これまでのところ、Googleからはそのような不満は生まれていない。ジェニングス氏によると、Googleとの関係は「以前と変わらず強固」だという。それ以外のプラットフォームは、混乱のなかで彼の会社との関係を維持するのに苦労している。

また同氏は、「2人の連絡先がいて、そのうちの1人がある日突然メールに返信しなくなり、後任の話もなくフォローアップする相手もいなかった。代理店アカウントと技術サポートに関して、広告ネットワークは常に一貫した担当者を維持するのに苦労している」と説明した。

担当者がいなくなったTwitter

この点で、とくにTwitterへのフラストレーションは大きいようだ。Twitterは億万長者であるイーロン・マスク氏によって買収され、スタッフが削減される前までは、マーケターたちを支援するのが非常に上手だったからだ。マスク氏が就任して以来、同社が10月段階で抱えていた強固な7500人のチームが、先月には2000人以下に削減された。

「Twitterでは、リストラが非常に急に発表されたため、引き継ぎがほとんどないか全くない状況で広告主が手探り状態になっている。情報を得るのが非常に困難だ」とウェイ・トゥ・ブルーのマクマナス氏は言った。

さらに、無数の広告主がマスク氏の買収以降、(連絡を取ろうとしても)ほとんどブラックホールにメールを送るようなものであり、以前はエージェンシーと広告主が持っていた連絡チャネルはなくなってしまったとDIGIDAYに語っている。

取材の応じた匿名希望のマーケターのひとりは、現在のクライアントのうち1つがTwitterでの請求プロセスで問題に直面し、その問題の解決をサポートしてくれる相手がプラットフォーム側にいないため、Twitterでの広告を断念せざるを得なくなったと指摘した。

成長痛と捉えられるTikTok

しかしながら、リストラを受けてすべてのプラットフォームとマーケターとの関係が悪化しているわけではない。

たとえば、TikTokを見てみよう。親会社のバイトダンス(ByteDance)は今年最低1万人の削減を計画している。それにもかかわらず、マーケターたちはまだ同プラットフォームに満足しているようだ。同社から得られるサービスやコミュニケーションが、急速に成長していることを考えると、彼らが常に変化するという事実をマーケター側も受け入れていると言えるだろう。

別の言い方をすれば、TikTokはその成長に伴う成長痛のようなものとして、今後のリストラとそれによる課題や不満を広告主が受け入れているため、ある程度は大目に見ているのだ。

「TikTokの進め方はもっと粗くスピードが速い。

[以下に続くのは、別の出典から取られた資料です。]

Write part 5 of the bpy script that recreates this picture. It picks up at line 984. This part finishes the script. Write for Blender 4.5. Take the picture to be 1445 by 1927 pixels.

ビジョンが実現しないためにリストラが必要になり、さまざまな方向性をサポートできなくなるといったケースではない」とティヌイティ(Tinuiti)のペイド・ソーシャル担当副社長であるアビ・ベン・ツヴィ氏は言う。「むしろ、TikTokは非常に速いペースで成長しているため、途中で犠牲者が出る、ということの方が実態に合っている」。

なお、TikTokはこれに関して取材にコメントをしなかった。

リストラが広告出稿に及ぼす影響は?

現時点では、リストラとそれに伴うサービスへの影響はマーケターが広告費をどこに投資するかを再考させるほどのものではない。ただし、問題が長引くほどマーケターがその不満を行動に移す可能性が高まる。

「クライアントに最高のサービスを提供するプラットフォームを優先していくだろう」とローストのジェニングス氏は言う。「メタは市場支配の地位に甘んじてはならず、注意を怠ると、ほかのプラットフォームに広告費が流れるだろう」。

ほかのマーケターも同様だ。「もっと熱心でサービス指向の競合他社と取引するチャンスがあれば飛びつくだろう」と、デジタル広告代理店のソーシャルメディア担当責任者(匿名希望)は言う。「(メタは)それほど製品に不具合があり、サポートが誤った方向に行っていてひどい状況だ」。なお、メタはこれに関したDIGIDAYからのコメント要請に返答していない。